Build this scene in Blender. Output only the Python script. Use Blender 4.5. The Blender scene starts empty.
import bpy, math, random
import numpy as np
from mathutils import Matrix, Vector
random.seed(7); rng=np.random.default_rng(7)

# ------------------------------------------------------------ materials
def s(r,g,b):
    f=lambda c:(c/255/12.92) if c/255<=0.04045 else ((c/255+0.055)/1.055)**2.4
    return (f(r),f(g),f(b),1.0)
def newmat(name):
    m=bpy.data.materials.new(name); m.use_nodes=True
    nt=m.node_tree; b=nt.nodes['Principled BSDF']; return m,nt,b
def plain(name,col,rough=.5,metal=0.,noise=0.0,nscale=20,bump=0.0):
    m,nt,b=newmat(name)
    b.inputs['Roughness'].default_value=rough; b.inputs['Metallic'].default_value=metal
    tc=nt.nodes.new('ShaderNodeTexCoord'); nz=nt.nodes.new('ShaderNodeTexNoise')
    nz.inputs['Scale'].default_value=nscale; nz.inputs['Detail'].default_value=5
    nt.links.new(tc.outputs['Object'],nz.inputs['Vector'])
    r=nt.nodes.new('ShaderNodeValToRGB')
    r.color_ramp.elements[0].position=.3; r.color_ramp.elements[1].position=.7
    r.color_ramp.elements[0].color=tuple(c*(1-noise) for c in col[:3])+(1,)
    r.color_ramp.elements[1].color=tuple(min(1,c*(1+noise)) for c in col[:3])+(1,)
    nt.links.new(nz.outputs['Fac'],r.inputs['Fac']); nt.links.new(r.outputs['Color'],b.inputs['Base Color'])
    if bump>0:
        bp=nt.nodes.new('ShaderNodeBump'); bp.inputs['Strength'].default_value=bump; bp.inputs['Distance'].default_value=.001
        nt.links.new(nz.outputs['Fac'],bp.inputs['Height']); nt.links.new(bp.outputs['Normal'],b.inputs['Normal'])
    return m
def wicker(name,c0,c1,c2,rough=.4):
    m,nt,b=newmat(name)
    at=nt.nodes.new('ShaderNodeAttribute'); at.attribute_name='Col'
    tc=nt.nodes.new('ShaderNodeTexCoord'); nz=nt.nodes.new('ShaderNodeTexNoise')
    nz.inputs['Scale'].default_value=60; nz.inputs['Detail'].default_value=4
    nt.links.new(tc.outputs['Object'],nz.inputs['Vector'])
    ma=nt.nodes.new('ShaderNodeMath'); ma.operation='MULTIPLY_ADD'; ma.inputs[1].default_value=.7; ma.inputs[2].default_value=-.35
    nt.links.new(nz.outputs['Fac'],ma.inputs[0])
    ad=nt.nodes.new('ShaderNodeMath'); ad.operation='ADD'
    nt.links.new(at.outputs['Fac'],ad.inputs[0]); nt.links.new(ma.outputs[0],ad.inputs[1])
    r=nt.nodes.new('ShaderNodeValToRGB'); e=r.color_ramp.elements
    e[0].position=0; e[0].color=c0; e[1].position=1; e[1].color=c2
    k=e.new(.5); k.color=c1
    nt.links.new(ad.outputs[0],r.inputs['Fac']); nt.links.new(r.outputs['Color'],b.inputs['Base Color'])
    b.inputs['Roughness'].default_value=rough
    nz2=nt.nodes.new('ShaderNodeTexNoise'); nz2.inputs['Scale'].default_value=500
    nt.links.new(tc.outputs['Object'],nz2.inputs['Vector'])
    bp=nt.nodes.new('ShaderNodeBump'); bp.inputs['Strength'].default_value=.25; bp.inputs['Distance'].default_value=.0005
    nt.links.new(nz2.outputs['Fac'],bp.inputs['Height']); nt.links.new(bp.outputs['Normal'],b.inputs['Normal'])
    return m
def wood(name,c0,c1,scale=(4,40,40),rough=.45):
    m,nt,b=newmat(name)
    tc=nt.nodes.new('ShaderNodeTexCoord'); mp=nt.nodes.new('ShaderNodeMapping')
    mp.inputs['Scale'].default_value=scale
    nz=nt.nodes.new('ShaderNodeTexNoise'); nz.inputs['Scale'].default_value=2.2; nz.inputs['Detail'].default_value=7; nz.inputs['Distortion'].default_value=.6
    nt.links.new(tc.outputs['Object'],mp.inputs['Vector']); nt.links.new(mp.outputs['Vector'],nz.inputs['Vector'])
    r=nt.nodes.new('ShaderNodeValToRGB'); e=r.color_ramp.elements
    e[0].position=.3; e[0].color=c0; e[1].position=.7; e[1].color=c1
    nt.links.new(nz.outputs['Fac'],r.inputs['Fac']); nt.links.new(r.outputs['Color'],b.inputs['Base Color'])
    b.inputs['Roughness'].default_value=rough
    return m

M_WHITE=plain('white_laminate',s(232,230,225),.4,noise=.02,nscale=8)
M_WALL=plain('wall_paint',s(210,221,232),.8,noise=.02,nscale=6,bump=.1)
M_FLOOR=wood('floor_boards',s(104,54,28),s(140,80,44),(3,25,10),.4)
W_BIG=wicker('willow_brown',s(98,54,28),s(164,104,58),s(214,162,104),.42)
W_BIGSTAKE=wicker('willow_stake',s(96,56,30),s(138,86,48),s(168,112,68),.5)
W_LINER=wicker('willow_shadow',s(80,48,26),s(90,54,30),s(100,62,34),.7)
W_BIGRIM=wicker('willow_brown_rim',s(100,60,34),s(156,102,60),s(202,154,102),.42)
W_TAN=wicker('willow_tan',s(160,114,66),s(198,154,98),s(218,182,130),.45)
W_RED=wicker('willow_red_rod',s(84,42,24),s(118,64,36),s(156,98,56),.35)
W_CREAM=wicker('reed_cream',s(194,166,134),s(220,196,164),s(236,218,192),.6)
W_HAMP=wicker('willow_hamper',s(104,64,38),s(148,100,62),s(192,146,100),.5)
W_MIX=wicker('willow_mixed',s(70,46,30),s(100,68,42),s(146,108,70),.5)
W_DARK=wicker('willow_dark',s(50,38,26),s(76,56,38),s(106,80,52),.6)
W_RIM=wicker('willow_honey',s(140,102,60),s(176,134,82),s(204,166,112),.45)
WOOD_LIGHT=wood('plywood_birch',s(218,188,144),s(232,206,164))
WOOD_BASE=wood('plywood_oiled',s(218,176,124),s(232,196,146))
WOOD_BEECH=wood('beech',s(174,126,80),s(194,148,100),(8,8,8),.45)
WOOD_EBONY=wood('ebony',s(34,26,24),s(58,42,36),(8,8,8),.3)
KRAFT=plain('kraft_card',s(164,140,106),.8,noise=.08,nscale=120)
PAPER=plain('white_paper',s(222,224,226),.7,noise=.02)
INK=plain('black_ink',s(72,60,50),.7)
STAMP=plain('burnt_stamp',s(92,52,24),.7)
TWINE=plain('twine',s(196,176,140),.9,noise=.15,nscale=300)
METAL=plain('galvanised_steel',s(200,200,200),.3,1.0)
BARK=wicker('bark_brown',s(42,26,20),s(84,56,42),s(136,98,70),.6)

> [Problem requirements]
Return nothing but the lines from the start of the listing above through the line containing "random.seed(7); rng=np.random.default_rng(7)", exactly as given.

> [Written solution]
Build this scene in Blender. Output only the Python script. Use Blender 4.5. The Blender scene starts empty.
import bpy, math, random
import numpy as np
from mathutils import Matrix, Vector
random.seed(7); rng=np.random.default_rng(7)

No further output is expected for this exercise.